→ TASK DIRECTIONS
Copy exactly the lines from the start of the material through the line with "the entry doorway')". Pictures stay out of the copy.
..........
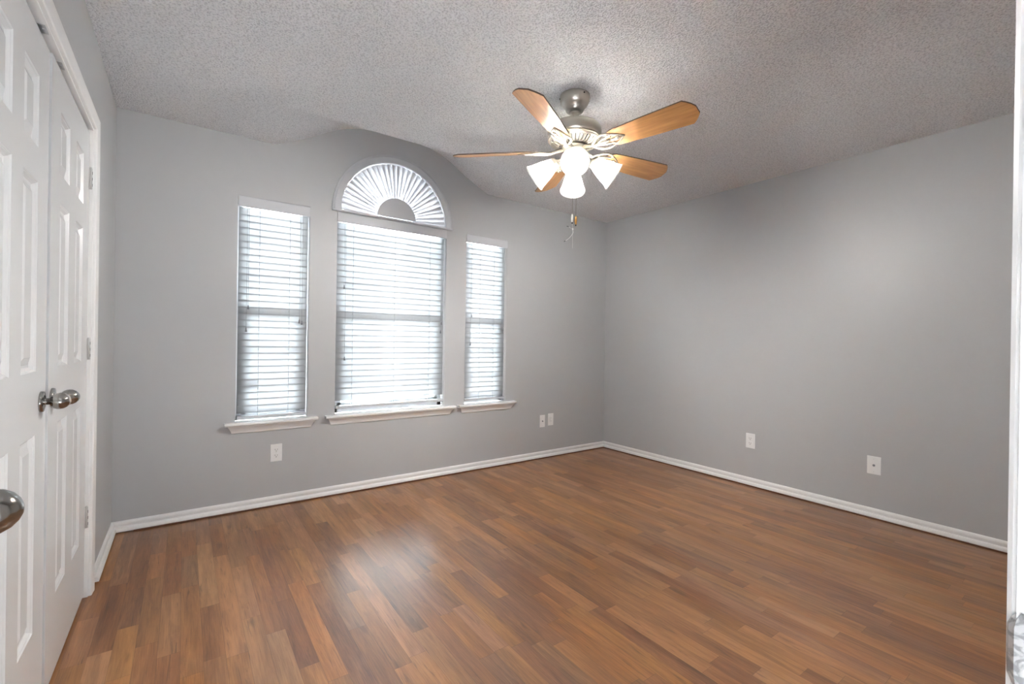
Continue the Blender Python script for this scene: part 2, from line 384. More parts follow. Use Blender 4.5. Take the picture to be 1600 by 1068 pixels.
# ------------------------------------------------------------------ baseboards
BP = [(0, 0), (.008, 0), (.008, .035), (.012, .039), (.013, .050), (.010, .058), (.004, .062), (0, .062)]       # board
SP = [(.008, .006), (.024, .006), (.0238, .014), (.021, .022), (.016, .027), (.008, .0275)]   # painted shoe
WP = [(0, 0), (.027, 0), (.027, .008), (.011, .008), (0, .008)]
def baseboard(name, p0, p1, inward, label):
    mb = MB(); mb.extrude([(a, b) for a, b in BP if True], p0, p1, inward, (0, 0, 1)); 
    o = mb.build(name, M['trim']); struct(o, label, 'baseboard')
    d = Vector(p1)-Vector(p0)
    s = MB(); s.extrude(SP, p0, p1, inward, (0, 0, 1)); s.build('quarter_round', M['trim'], o)
    return o
b = baseboard('baseboard_back', (LX, D, .004), (RX, D, .004), (0, -1, 0), 'white grooved baseboard below the windows')
s = MB(); s.box((LX+.10, D-.027, 0), (RX-.02, D-.002, .009), .002); s.build('wood_shoe_strip', M['shoe'], b)
b = baseboard('baseboard_right', (RX, FY, .004), (RX, D, .004), (-1, 0, 0), 'white grooved baseboard along the right wall')
s = MB(); s.box((RX-.027, FY, 0), (RX-.002, D-.02, .009), .002); s.build('wood_shoe_strip', M['shoe'], b)
baseboard('baseboard_left', (LX, CY1+.115, .004), (LX, D, .004), (1, 0, 0), 'short white baseboard between closet casing and back corner')
baseboard('baseboard_front', (EX1+.08, FY-.006, .004), (RX, FY-.006, .004), (0, 1, 0), 'white baseboard beside the entry doorway')

# ------------------------------------------------------------------ windows
def sill(parent, x0, x1, ox0, ox1):
    mb = MB()
    # stool: runs into the reveal, horns over the wall
    P = [(.0, 0), (.044, 0), (.049, .004), (.050, .010), (.049, .016), (.044, .020), (0, .020)]
    mb.extrude(P, (x0, D+.001, .5625), (x1, D+.001, .5625), (0, -1, 0), (0, 0, 1))
    mb.box((ox0+.001, D, .563), (ox1-.001, D+.068, .5825))
    mb.build('window_sill', M['trim'], parent)
    # apron with sloped ends and a cove face
    A = [(0, 0), (.006, 0), (.010, .004), (.012, .012), (.016, .020), (.024, .034), (.032, .046), (.034, .052), (0, .052)]
    ap = MB(); n = len(A); vs = []
    for sgn, xe in ((1, x0), (-1, x1)):
        for a, b in A: vs.append((xe+sgn*(.018+(.034-a)*.9), D-a, .5105+b))
    ap.add(vs, [(i, (i+1) % n, n+(i+1) % n, n+i) for i in range(n)]+[tuple(range(n)), tuple(range(2*n-1, n-1, -1))])
    ap.build('window_apron', M['trim'], parent)
def win(name, ox0, ox1, sx0, sx1, ncol, label):
    r = empty(name, (0, 0, 0)); struct(r, label, 'window')
    y0, y1 = D+.072, D+.110
    zb, zt = .583, WZ1
    f = MB()
    for a, b in (((ox0, y0, zb), (ox0+.035, y1, zt)), ((ox1-.035, y0, zb), (ox1, y1, zt)), ((ox0, y0, zt-.035), (ox1, y1, zt)), ((ox0, y0, zb), (ox1, y1, zb+.035))):
        f.box((a[0]+(.001 if a[0] == ox0 else 0), a[1], a[2]), (b[0]-(.001 if b[0] == ox1 else 0), b[1], b[2]))
    f.build('window_frame', M['vinyl'], r)
    zm = 1.315
    s = MB(); s.box((ox0+.03, y0-.008, zm-.03), (ox1-.03, y1-.012, zm+.02), .003); s.build('meeting_rail', M['vinyl'], r)
    s = MB()
    for a, b in (((ox0+.035, y0+.004, zb+.035), (ox0+.062, y1-.014, zm-.03)), ((ox1-.062, y0+.004, zb+.035), (ox1-.035, y1-.014, zm-.03)), ((ox0+.035, y0+.004, zb+.035), (ox1-.035, y1-.014, zb+.075))): s.box(a, b)
    s.build('lower_sash', M['vinyl'], r)
    g = MB()
    for k in range(1, ncol):
        x = ox0+.06+(ox1-ox0-.12)*k/ncol
        g.box((x-.009, y0+.014, zb+.07), (x+.009, y0+.022, zm-.03)); g.box((x-.009, y0+.026, zm+.02), (x+.009, y0+.034, zt-.035))
    for z in (.83, 1.06): g.box((ox0+.06, y0+.0142, z-.009), (ox1-.06, y0+.0218, z+.009))
    for z in (1.56, 1.80): g.box((ox0+.035, y0+.0262, z-.009), (ox1-.035, y0+.0338, z+.009))
    g.build('muntin_grid', M['vinyl'], r)
    p = MB(); p.box((ox0+.03, y0+.022, zb+.03), (ox1-.03, y0+.025, zm)); p.box((ox0+.03, y0+.034, zm), (ox1-.03, y0+.037, zt-.03)); p.build('glass_pane', M['glass'], r)
    sill(r, sx0, sx1, ox0, ox1)
    return r
win('window_1', *WX[0], .212, .773, 2, 'narrow left window behind a white blind, with sill and outlet below')
wm = win('window_2', *WX[1], .825, 1.874, 3, 'wide middle window behind a white blind, below the half-round window')
win('window_3', *WX[2], 1.905, 2.507, 2, 'narrow right window behind a white blind')
# half-round window
r = empty('window_4'); struct(r, 'half-round window above the wide middle window', 'window')
def arc_ring(ri, ro, y0, y1, cx, cz, a0=0, a1=PI, seg=48, rails=None):
    mb = MB(); vs = []; fs = []
    for i in range(seg+1):
        t = a0+(a1-a0)*i/seg; c, s_ = math.cos(t), math.sin(t)
        vs += [(cx+ri*c, y0, cz+ri*s_), (cx+ro*c, y0, cz+ro*s_), (cx+ro*c, y1, cz+ro*s_), (cx+ri*c, y1, cz+ri*s_)]
    for i in range(seg):
        for k in range(4): fs.append((4*i+k, 4*i+(k+1) % 4, 4*i+4+(k+1) % 4, 4*i+4+k))
    fs += [(0, 1, 2, 3), (4*seg+3, 4*seg+2, 4*seg+1, 4*seg)]
    mb.add(vs, fs, False); return mb
mb = arc_ring(ARI-.032, ARI-.001, D+.072, D+.110, AX, AZ); mb.box((AX-ARI+.001, D+.072, AZ-.012), (AX+ARI-.001, D+.110, AZ+.022)); mb.build('window_frame', M['vinyl'], r)
g = MB()
for t in (PI/4, PI/2, 3*PI/4): g.tube([(AX+.12*math.cos(t), D+.092, AZ+.02+.12*math.sin(t)), (AX+.40*math.cos(t), D+.092, AZ+.40*math.sin(t))], .008, 6)
for rr in (.15, .29):
    g.tube([(AX+rr*math.cos(PI*i/20), D+.092, AZ+rr*math.sin(PI*i/20)+.01) for i in range(21)], .007, 6)
g.build('muntin_grid', M['vinyl'], r)
p = MB(); vs = [(AX+(ARI-.02)*math.cos(PI*i/32), D+.098, AZ+(ARI-.02)*math.sin(PI*i/32)) for i in range(33)]; p.add(vs, [tuple(range(33))]); p.build('glass_pane', M['glass'], r)

# painted arch casing round the half-round window
mb = MB()
prof = [(0, 0), (0, .016), (.004, .020), (.045, .020), (.054, .015), (.062, .012), (.062, 0)]     # (outward, proud of wall)
seg = 56; vs = []; fs = []; n = len(prof)
for i in range(seg+1):
    t = PI*i/seg
    for a, b in prof: vs.append((AX+(ARI+a)*math.cos(t), D-b, AZ+(ARI+a)*math.sin(t)))
for i in range(seg):
    for k in range(n): fs.append((n*i+k, n*i+(k+1) % n, n*i+n+(k+1) % n, n*i+n+k))
fs += [tuple(range(n)), tuple(range(n*seg+n-1, n*seg-1, -1))]
mb.add(vs, fs)
mb.box((AX-ARO, D-.020, AZ-.014), (AX+ARO, D-.001, AZ+.0), .002)
mb.box((WX[1][0]+.001, D-.001, WZ1+.001), (WX[1][1]-.001, D+.071, AZ+.003))
o = mb.build('trim_1', M['rail']); struct(o, 'flat white arched casing round the half-round window', 'trim')

# pleated half-round shade
sh = empty('arched_pleated_shade', (AX, D+.012, AZ)); tag(sh, 'white pleated sunburst shade filling the half-round window', 'shade')
mb = MB(); NP = 30; ri, ro = .142, ARI-.003; vs = []; fs = []
rs = [ri, ri+.07, ri+.14, ri+.21, ro]
rng = random.Random(3)
cols = []
for j in range(NP):
    jw = rng.uniform(-.18, .18); ov = rng.uniform(.28, .58)
    # each knife pleat runs forward, folds back under itself, then goes on
    cols += [(j+jw*.3, .004, jw), (j+.55+jw, .009, jw), (j+1.0+jw*.5, .013, -jw), (j+1.0-ov, -.001, jw)]
for (aj, y, jj) in cols:
    for q_, rr in enumerate(rs):
        fr = (rr-ri)/(ro-ri)
        tq = PI*(aj+jj*.5*(fr-.4)+rng.uniform(-.05, .05))/(NP+.1); tq = min(max(tq, .004), PI-.004)
        vs.append((rr*math.cos(tq), -y*(.4+.9*fr)+rng.uniform(-.0006, .0006), max(.002, rr*math.sin(tq))))
K = len(rs)
for j in range(len(cols)-1):
    for q_ in range(K-1): fs.append((K*j+q_, K*j+q_+1, K*j+K+q_+1, K*j+K+q_))
mb.add(vs, fs); mb.build('pleated_fabric', M['pleat'], sh, fix=False)
mb = MB(); cnt = 33; R_ = .155
vs = [(R_*math.cos(PI*i/(cnt-1)), -.028, .004+R_*math.sin(PI*i/(cnt-1))) for i in range(cnt)]+[(R_*math.cos(PI*i/(cnt-1)), -.016, .004+R_*math.sin(PI*i/(cnt-1))) for i in range(cnt)]
mb.add(vs, [tuple(range(cnt)), tuple(range(2*cnt-1, cnt-1, -1))]+[(i, (i+1) % cnt, cnt+(i+1) % cnt, cnt+i) for i in range(cnt)])
tag(mb.build('centre_hub', M['rail'], sh), 'smooth grey-white half-disc hub')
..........
→ RESPONSE FOR THIS EXERCISE
Continue the Blender Python script for this scene: part 2, from line 384. More parts follow. Use Blender 4.5. Take the picture to be 1600 by 1068 pixels.
# ------------------------------------------------------------------ baseboards
BP = [(0, 0), (.008, 0), (.008, .035), (.012, .039), (.013, .050), (.010, .058), (.004, .062), (0, .062)]       # board
SP = [(.008, .006), (.024, .006), (.0238, .014), (.021, .022), (.016, .027), (.008, .0275)]   # painted shoe
WP = [(0, 0), (.027, 0), (.027, .008), (.011, .008), (0, .008)]
def baseboard(name, p0, p1, inward, label):
    mb = MB(); mb.extrude([(a, b) for a, b in BP if True], p0, p1, inward, (0, 0, 1)); 
    o = mb.build(name, M['trim']); struct(o, label, 'baseboard')
    d = Vector(p1)-Vector(p0)
    s = MB(); s.extrude(SP, p0, p1, inward, (0, 0, 1)); s.build('quarter_round', M['trim'], o)
    return o
b = baseboard('baseboard_back', (LX, D, .004), (RX, D, .004), (0, -1, 0), 'white grooved baseboard below the windows')
s = MB(); s.box((LX+.10, D-.027, 0), (RX-.02, D-.002, .009), .002); s.build('wood_shoe_strip', M['shoe'], b)
b = baseboard('baseboard_right', (RX, FY, .004), (RX, D, .004), (-1, 0, 0), 'white grooved baseboard along the right wall')
s = MB(); s.box((RX-.027, FY, 0), (RX-.002, D-.02, .009), .002); s.build('wood_shoe_strip', M['shoe'], b)
baseboard('baseboard_left', (LX, CY1+.115, .004), (LX, D, .004), (1, 0, 0), 'short white baseboard between closet casing and back corner')
baseboard('baseboard_front', (EX1+.08, FY-.006, .004), (RX, FY-.006, .004), (0, 1, 0), 'white baseboard beside the entry doorway')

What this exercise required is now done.